You're reading: EU gender adviser: Ukraine has to ratify Istanbul Convention on domestic violence

Mara Marinaki, principal adviser on gender with the European External Action Service, says it’s long overdue for Ukraine to ratify the Istanbul Convention on preventing and combatting violence against women, which Ukraine signed back in 2011.

The convention, if ratified, would have helped Ukraine to set up legal mechanisms to combat domestic and gender-based violence. Furthermore, ratification of this convention, created and promoted by the European Union, is Ukraine’s obligation under the EU-Ukraine Association Agreement.

However, the Ukrainian parliament failed to vote for it last November, basically because of the meaning of the word “gender,” explained in the document. According to some lawmakers, it ruins “Ukrainian identity” and “basics of Christianity.”

Marinaki noted that unless a girl or a woman feels safe and secure, she won’t be able “to explore fully her potential,” adding: “So we again go back to the need to combat violence against women in all forms because it is the major stumbling block for women.”

When Ukrainian lawmakers considered the convention, they attracted representatives of the inter-confessional All-Ukrainian Church Council to the discussion. The council decided that the concept of “gender,” “gender identity” and “sexual orientation” might become a tool to legitimize same-sex relationships in Ukraine.

According to Marinaki, Ukraine seems the only country among the 25 nations that signed the convention to have “any such problems of interpretations of what is included in the convention.”
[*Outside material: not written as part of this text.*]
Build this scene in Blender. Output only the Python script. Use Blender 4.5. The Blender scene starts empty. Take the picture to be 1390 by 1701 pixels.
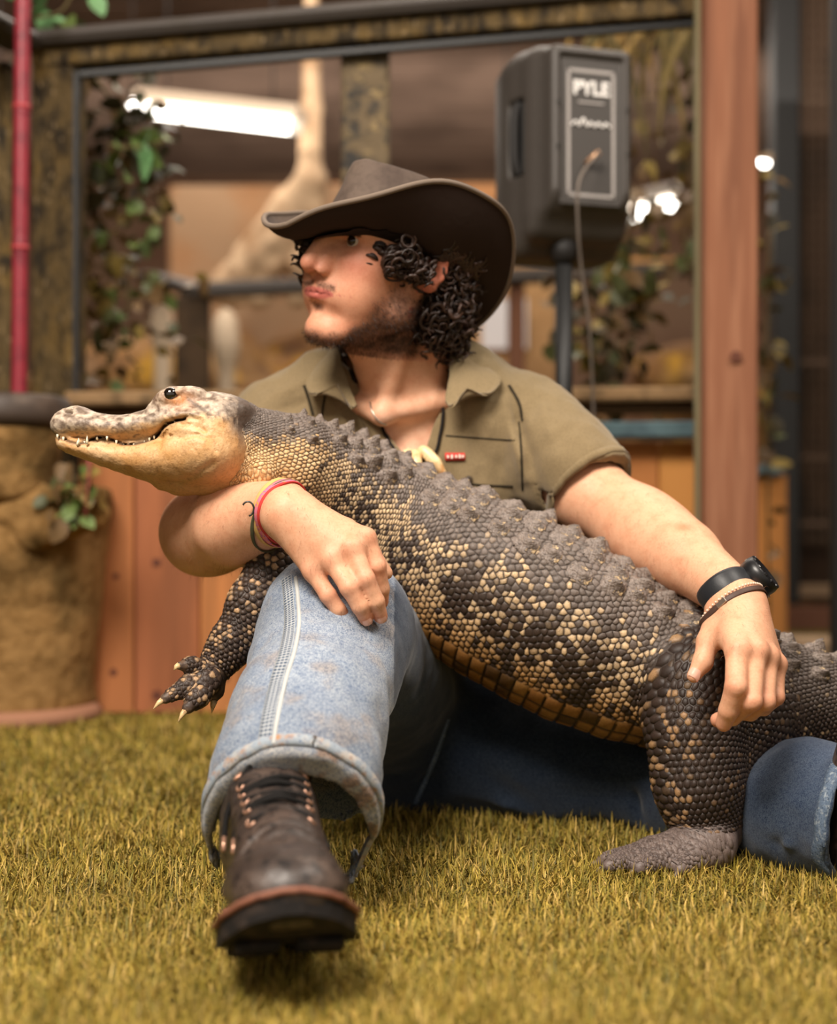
import bpy, bmesh, math, random
import numpy as np
from mathutils import Vector, Matrix

# ------------------------------------------------------------------ camera, world, lamps, exposure
sc = bpy.context.scene
C = sc.collection
FPX = 2400.0            # focal length in pixels of the 1390 x 1701 frame
CAMH = 0.389            # camera height above the turf
HORY = 880.0            # row of the horizon

def P(px, py, D):
    """a point of the place seen at pixel (px, py), D metres in front of the camera"""
    return np.array([(px - 695.0) * D / FPX, D, CAMH + (HORY - py) * D / FPX])

def setup_camera():
    cd = bpy.data.cameras.new('camera'); co = bpy.data.objects.new('camera', cd); C.objects.link(co)
    co.location = (0, 0, CAMH); co.rotation_euler = (math.pi / 2, 0, 0)
    cd.lens = 50.0; cd.sensor_fit = 'HORIZONTAL'; cd.sensor_width = 1390.0 / FPX * 50.0
    cd.shift_y = (HORY - 850.5) / 1701.0 * (1701.0 / 1390.0) * 1.0
    cd.dof.use_dof = True; cd.dof.focus_distance = 1.60; cd.dof.aperture_fstop = 2.5
    cd.clip_start = 0.05
    sc.camera = co
setup_camera()

w = bpy.data.worlds.new('World'); sc.world = w; w.use_nodes = True
wb = w.node_tree.nodes['Background']; wb.inputs[0].default_value = (1.0, 0.86, 0.72, 1); wb.inputs[1].default_value = 0.30

def area(name, loc, target, size, size_y, power, col=(1, 0.9, 0.78)):
    ld = bpy.data.lights.new(name, 'AREA'); ld.shape = 'RECTANGLE'; ld.size = size; ld.size_y = size_y
    ld.energy = power; ld.color = col
    o = bpy.data.objects.new(name, ld); C.objects.link(o); o.location = loc
    o.rotation_euler = (Vector(target) - Vector(loc)).to_track_quat('-Z', 'Y').to_euler()
    return o
area('overhead_lamp', (-0.8, -0.1, 2.6), (0.0, 1.8, 0.4), 1.3, 1.0, 100, (1, 0.90, 0.79))
area('overhead_lamp', (1.6, 1.2, 2.8), (0.3, 1.9, 0.3), 1.2, 0.6, 34, (1, 0.90, 0.79))
area('overhead_lamp', (-0.2, 4.4, 2.9), (0.0, 4.6, 0.0), 4.0, 1.0, 50, (1, 0.90, 0.79))
area('overhead_lamp', (0.5, 8.0, 2.9), (0.5, 8.2, 0.0), 5.0, 1.5, 58, (1, 0.90, 0.79))
area('added_ceiling_fill', (0.0, 5.0, 2.2), (0.0, 5.2, 3.0), 5.0, 2.0, 32, (1, 0.90, 0.80))  # added lamp without a fixture, faces up to brighten the ceiling
area('added_ceiling_fill', (0.0, 8.6, 2.2), (0.0, 9.6, 3.0), 5.0, 1.5, 26, (1, 0.90, 0.80))  # second added lamp, turned up towards the far end of the ceiling

sc.view_settings.view_transform = 'Standard'
try: sc.view_settings.look = 'None'
except Exception: pass
sc.view_settings.gamma = 1.0
sc.view_settings.use_curve_mapping = False
sc.view_settings.exposure = 0.72

# ------------------------------------------------------------------ materials
def lin(c):
    c = np.asarray(c, float) / 255.0
    return np.where(c <= 0.04045, c / 12.92, ((c + 0.055) / 1.055) ** 2.4)
def L3(*c): return tuple(lin(c))

class NT:
    def __init__(s, m): s.t = m.node_tree; s.n = s.t.nodes; s.l = s.t.links
    def new(s, t, **k):
        n = s.n.new(t)
        for a, b in k.items():
            if hasattr(n, a): setattr(n, a, b)
            else: n.inputs[a.replace('_', ' ')].default_value = b
        return n
    def link(s, a, b): s.l.new(a, b)

def material(name, col=(0.5, 0.5, 0.5), rough=0.7, spec=0.4, metal=0.0, attr=None, noise=None, bump=None,
             emit=None, emit_s=1.0, sheen=0.0, sss=0.0, coat=0.0, coord='Object', stretch=(1, 1, 1), extra=None):
    """noise: list of (scale, colour, low, high) laid over the colour; bump: list of (kind, scale, strength, distance)"""
    m = bpy.data.materials.new(name); m.use_nodes = True
    N = NT(m); b = N.n['Principled BSDF']
    b.inputs['Roughness'].default_value = rough; b.inputs['Specular IOR Level'].default_value = spec
    b.inputs['Metallic'].default_value = metal
    if sheen: b.inputs['Sheen Weight'].default_value = sheen
    if coat: b.inputs['Coat Weight'].default_value = coat
    if sss:
        b.inputs['Subsurface Weight'].default_value = sss
        b.inputs['Subsurface Radius'].default_value = (0.012, 0.004, 0.002); b.inputs['Subsurface Scale'].default_value = 1.0
    tc = N.new('ShaderNodeTexCoord'); mp = N.new('ShaderNodeMapping'); mp.inputs['Scale'].default_value = stretch
    N.link(tc.outputs[coord], mp.inputs['Vector'])
    if attr:
        a = N.new('ShaderNodeAttribute'); a.attribute_name = attr; cur = a.outputs['Color']
    else:
        r = N.new('ShaderNodeRGB'); r.outputs[0].default_value = (*col, 1); cur = r.outputs[0]
    for i, (s, c, lo, hi) in enumerate(noise or []):
        t = N.new('ShaderNodeTexNoise'); t.inputs['Scale'].default_value = s; t.inputs['Detail'].default_value = 5.0
        N.link(mp.outputs[0], t.inputs['Vector'])
        mr = N.new('ShaderNodeMapRange'); mr.inputs['From Min'].default_value = lo; mr.inputs['From Max'].default_value = hi
        N.link(t.outputs['Fac'], mr.inputs['Value'])
        mx = N.new('ShaderNodeMix', data_type='RGBA')
        mult = len(c) == 4
        if mult: mx.blend_type = 'MULTIPLY'
        N.link(mr.outputs[0], mx.inputs[0]); N.link(cur, mx.inputs[6]); mx.inputs[7].default_value = (*c[:3], 1)
        cur = mx.outputs[2]
    N.link(cur, b.inputs['Base Color'])
    prev = None
    for (kind, s, st, dist) in bump or []:
        if kind == 'noise':
            t = N.new('ShaderNodeTexNoise'); t.inputs['Detail'].default_value = 4.0; out = 'Fac'
        elif kind == 'voronoi':
            t = N.new('ShaderNodeTexVoronoi'); out = 'Distance'
        elif kind == 'crack':
            t = N.new('ShaderNodeTexVoronoi', feature='DISTANCE_TO_EDGE'); out = 'Distance'
        else:
            t = N.new('ShaderNodeTexWave'); out = 'Fac'; t.inputs['Distortion'].default_value = 1.5
            t.bands_direction = {'wavex': 'X', 'wavey': 'Y', 'wavez': 'Z'}[kind]
        t.inputs['Scale'].default_value = s
        N.link(mp.outputs[0], t.inputs['Vector'])
        bn = N.new('ShaderNodeBump'); bn.inputs['Strength'].default_value = st; bn.inputs['Distance'].default_value = dist
        N.link(t.outputs[out], bn.inputs['Height'])
        if prev: N.link(prev, bn.inputs['Normal'])
        prev = bn.outputs[0]
    if prev: N.link(prev, b.inputs['Normal'])
    if emit:
        b.inputs['Emission Color'].default_value = (*emit, 1); b.inputs['Emission Strength'].default_value = emit_s
    if extra: extra(N, b, mp)
    return m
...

She explained that it specifies how to protect victims and how to prevent crimes against women.

“The reason for these crimes to have been committed is because these women are exactly women, it’s because of their gender,” Marinaki said. “Gender reference in the convention has the purpose exactly to define who are the victims.”

Marinaki stressed that the gender equality is key to each society if it wants to prosper.

“You can’t expect to make progress and to have things happen …if you leave behind half of your population,” she said. “We need all help we can get in our society, and your best potential is the human potential, you need all of it to get the best effect.”

She urged Ukraine to engage women in all spheres and considers the nation to be “on the right track,” saying that change will happen “rather sooner than later.”